While Democrats say they are prepared to pass five of the six remaining appropriations bills before the Senate, they are insisting that the Department of Homeland Security funding measure be separated out or rewritten to include statutory limits on ICE.

“They violate constitutional rights all the time, and deliberately,” Schumer said. “This is not law and order. This is chaos created at the top and felt in so many of our neighborhoods.”

A White House official tells TIME that the Trump Administration is “committed to avoiding a shutdown, and to productive dialogue with Congress,” but argued that Democrats were effectively demanding a partial government shutdown by conditioning funding for the Department of Homeland Security on legislative reforms less than 48 hours before the deadline.

The official asserted that the bipartisan appropriations package—which passed the House last week with seven Democratic votes before Pretti was killed— should move forward as written, and accused Democrats of walking away from that agreement. “The White House urges congressional Democrats not to subject the country to another debilitating government shutdown,” they said.

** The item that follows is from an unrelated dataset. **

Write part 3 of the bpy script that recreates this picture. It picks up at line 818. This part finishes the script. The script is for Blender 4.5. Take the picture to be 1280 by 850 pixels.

But Senator Patty Murray of Washington, the top Democrat on the Appropriations Committee who helped craft the bill, said the latest Minneapolis killing marked a turning point. “The brutal killing of Alex Pretti was an inflection point for this country,” she said. “We are saying enough.”

Murray rejected Republican claims that separating the DHS bill would be procedurally impossible with the House out of session, and not due back in Washington until next week. “It’s not like the House can’t come back and vote on this too,” she said, noting that lawmakers have returned from recess before to resolve funding disputes. “So there’s no good reason for Republicans not to work with us here.”

Republican leaders have pushed back sharply, warning that Democrats are risking a shutdown that would disrupt disaster relief, air travel and national security operations—while doing little to affect ICE itself.

Senator John Thune of South Dakota, the Republican majority leader, argued that the existing DHS funding bill already includes other changes Democrats have sought, including $20 million for body cameras and funding for de-escalation training. He also noted that passing a short-term continuing resolution to keep DHS operating would actually provide more money to ICE than the negotiated bill would.

“The ironic thing about this is that the DHS funding bill, if enacted, would spend less on ICE than a continuing resolution,” Thune said. He emphasized that the bill also funds FEMA, the Coast Guard and the Cybersecurity and Infrastructure Security Agency. “That’s a lot of pretty important stuff.”

Thune and other Republicans have also stressed that ICE would not be severely affected by a shutdown because the agency already received substantial funding last year through Trump’s sweeping domestic policy law, dubbed the “one Big, Beautiful Bill.”

“It doesn’t really affect ICE,” Thune said of a shutdown. “It would affect funding for some really important agencies of government that the American people rely on, like FEMA—particularly at a time when we’ve got a lot of weather-related disasters.”

Senator John Barrasso of Wyoming, the Republican majority whip, echoed that warning, saying a shutdown heading into the weekend would halt FEMA funding as major storms batter parts of the country and disrupt TSA operations and air traffic control. “Democrats will be causing chaos all across America,” he said.

Republicans have also cautioned that amending the DHS bill would require sending the entire six-bill package back to the House, which passed it last week and is not scheduled to return until Monday. Thune described that prospect as a “steep hill to climb,” especially given opposition from the conservative House Freedom Caucus, a bloc of hard-right Republicans in the lower chamber which issued a warning on Tuesday that they would potentially tank procedural votes required to advance any alternative funding package.

Republican Rep. Chip Roy of Texas, a member of the Freedom Caucus, posted on X shortly after Schumer’s announcement that he would demand “no sanctuary city funding” if the DHS bill opened back up, a reference to cities in which local law enforcement doesn’t routinely work with federal immigration authorities.

Democrats quickly rejected proposals from some Republicans that they settle for executive promises from the Trump Administration related to changes in ICE’s protocols. “The White House has had no specific, good concrete ideas in terms of what we want,” Schumer said. 

“It’s now on Leader Thune to separate out the DHS bill, just as Speaker Johnson did in the House, and start working with Democrats to rein in ICE, imposing oversight, accountability and empowering local law enforcement in our communities,” he added. “Our communities deserve it. The American people deserve it.”

Still, it remains unclear how far Democrats are ultimately willing to go to force the changes they are demanding. Just months ago, several Democrats backed down and ended a record 43-day government shutdown over healthcare funding without securing their core demand.